◆ JOB:
Locate the line bearing "Generate a Blender" in the material below, then reproduce it and each following line up to and including the line bearing "scene.camera = cam".

◆ INFORMATION GIVEN:
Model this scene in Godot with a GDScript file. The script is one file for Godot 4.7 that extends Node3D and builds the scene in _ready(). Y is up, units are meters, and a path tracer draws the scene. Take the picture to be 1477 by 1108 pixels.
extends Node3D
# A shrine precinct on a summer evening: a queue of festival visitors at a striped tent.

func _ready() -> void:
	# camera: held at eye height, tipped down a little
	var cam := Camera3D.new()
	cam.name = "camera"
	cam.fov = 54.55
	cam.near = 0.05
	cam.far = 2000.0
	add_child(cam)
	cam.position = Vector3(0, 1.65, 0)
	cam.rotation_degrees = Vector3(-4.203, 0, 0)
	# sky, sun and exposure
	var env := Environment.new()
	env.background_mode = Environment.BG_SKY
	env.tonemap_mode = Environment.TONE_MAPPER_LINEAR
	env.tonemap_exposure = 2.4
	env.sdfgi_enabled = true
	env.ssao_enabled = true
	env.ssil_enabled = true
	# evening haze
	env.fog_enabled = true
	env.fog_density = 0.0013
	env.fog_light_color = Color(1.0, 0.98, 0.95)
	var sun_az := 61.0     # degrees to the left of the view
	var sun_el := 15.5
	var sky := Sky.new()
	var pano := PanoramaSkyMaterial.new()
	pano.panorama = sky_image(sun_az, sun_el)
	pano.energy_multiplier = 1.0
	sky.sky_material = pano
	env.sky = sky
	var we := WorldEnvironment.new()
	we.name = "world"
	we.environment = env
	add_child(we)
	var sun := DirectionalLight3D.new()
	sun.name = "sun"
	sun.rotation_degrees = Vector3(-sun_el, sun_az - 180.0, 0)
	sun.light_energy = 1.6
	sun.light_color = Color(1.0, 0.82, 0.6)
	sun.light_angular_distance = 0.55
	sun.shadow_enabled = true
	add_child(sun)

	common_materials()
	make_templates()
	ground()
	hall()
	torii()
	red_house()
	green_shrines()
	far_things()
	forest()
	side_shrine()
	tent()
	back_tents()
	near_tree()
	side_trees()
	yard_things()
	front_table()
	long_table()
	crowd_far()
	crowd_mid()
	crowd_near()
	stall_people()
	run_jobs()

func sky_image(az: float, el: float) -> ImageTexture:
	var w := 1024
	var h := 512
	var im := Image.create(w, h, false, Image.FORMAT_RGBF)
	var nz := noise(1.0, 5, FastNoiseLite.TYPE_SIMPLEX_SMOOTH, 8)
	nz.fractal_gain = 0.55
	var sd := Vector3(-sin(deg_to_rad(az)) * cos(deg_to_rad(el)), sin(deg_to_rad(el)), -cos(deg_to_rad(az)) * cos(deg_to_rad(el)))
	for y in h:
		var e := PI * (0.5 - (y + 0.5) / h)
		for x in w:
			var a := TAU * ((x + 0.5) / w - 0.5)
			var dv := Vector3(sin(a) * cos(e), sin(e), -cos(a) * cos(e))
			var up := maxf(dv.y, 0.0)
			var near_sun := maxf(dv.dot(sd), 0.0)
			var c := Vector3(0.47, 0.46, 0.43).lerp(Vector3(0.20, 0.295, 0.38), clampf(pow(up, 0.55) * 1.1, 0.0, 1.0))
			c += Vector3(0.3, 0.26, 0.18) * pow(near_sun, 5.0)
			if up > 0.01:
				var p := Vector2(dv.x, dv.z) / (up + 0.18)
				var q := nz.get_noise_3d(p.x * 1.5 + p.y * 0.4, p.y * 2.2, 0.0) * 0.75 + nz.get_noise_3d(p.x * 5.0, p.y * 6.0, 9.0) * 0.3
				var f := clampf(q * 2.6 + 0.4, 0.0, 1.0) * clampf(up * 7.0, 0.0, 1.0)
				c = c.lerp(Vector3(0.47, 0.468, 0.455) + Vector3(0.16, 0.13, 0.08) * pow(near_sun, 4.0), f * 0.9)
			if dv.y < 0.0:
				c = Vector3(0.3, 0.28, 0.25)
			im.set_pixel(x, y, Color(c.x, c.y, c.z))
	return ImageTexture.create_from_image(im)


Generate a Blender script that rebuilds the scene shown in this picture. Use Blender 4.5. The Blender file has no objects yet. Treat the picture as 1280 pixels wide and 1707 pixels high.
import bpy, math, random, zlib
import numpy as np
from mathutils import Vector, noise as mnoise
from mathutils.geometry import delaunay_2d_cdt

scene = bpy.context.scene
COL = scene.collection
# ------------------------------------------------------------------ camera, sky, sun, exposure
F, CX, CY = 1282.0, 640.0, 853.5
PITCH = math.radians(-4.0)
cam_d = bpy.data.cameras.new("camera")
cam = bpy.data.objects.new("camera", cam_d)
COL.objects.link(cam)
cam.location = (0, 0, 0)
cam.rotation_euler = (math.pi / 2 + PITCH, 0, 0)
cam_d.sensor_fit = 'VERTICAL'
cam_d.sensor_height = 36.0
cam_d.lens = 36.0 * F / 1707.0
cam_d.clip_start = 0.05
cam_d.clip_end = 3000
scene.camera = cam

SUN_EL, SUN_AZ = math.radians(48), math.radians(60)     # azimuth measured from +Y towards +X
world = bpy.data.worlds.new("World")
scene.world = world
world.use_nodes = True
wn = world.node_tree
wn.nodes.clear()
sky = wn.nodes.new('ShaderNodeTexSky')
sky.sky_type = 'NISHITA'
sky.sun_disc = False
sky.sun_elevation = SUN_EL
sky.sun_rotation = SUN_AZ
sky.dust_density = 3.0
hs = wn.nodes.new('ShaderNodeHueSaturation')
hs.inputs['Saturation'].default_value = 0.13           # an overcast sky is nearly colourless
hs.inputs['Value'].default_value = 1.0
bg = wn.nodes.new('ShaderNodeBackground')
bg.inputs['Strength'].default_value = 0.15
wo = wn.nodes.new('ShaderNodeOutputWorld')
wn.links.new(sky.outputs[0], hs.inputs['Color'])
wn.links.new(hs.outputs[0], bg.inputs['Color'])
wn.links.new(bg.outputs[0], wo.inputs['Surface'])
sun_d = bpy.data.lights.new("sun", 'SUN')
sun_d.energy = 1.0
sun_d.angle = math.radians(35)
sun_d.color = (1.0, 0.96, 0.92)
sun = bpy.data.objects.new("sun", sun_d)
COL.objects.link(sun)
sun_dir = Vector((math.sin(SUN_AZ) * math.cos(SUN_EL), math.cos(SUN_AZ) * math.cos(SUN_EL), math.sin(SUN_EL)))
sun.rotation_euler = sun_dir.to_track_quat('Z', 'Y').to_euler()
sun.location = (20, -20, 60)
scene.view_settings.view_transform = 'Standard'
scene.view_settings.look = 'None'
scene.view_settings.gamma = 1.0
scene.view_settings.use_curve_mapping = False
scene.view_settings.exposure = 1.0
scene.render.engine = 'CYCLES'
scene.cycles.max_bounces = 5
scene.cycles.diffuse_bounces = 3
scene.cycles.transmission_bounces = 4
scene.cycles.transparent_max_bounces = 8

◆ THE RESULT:
Generate a Blender script that rebuilds the scene shown in this picture. Use Blender 4.5. The Blender file has no objects yet. Treat the picture as 1280 pixels wide and 1707 pixels high.
import bpy, math, random, zlib
import numpy as np
from mathutils import Vector, noise as mnoise
from mathutils.geometry import delaunay_2d_cdt

scene = bpy.context.scene
COL = scene.collection
# ------------------------------------------------------------------ camera, sky, sun, exposure
F, CX, CY = 1282.0, 640.0, 853.5
PITCH = math.radians(-4.0)
cam_d = bpy.data.cameras.new("camera")
cam = bpy.data.objects.new("camera", cam_d)
COL.objects.link(cam)
cam.location = (0, 0, 0)
cam.rotation_euler = (math.pi / 2 + PITCH, 0, 0)
cam_d.sensor_fit = 'VERTICAL'
cam_d.sensor_height = 36.0
cam_d.lens = 36.0 * F / 1707.0
cam_d.clip_start = 0.05
cam_d.clip_end = 3000
scene.camera = cam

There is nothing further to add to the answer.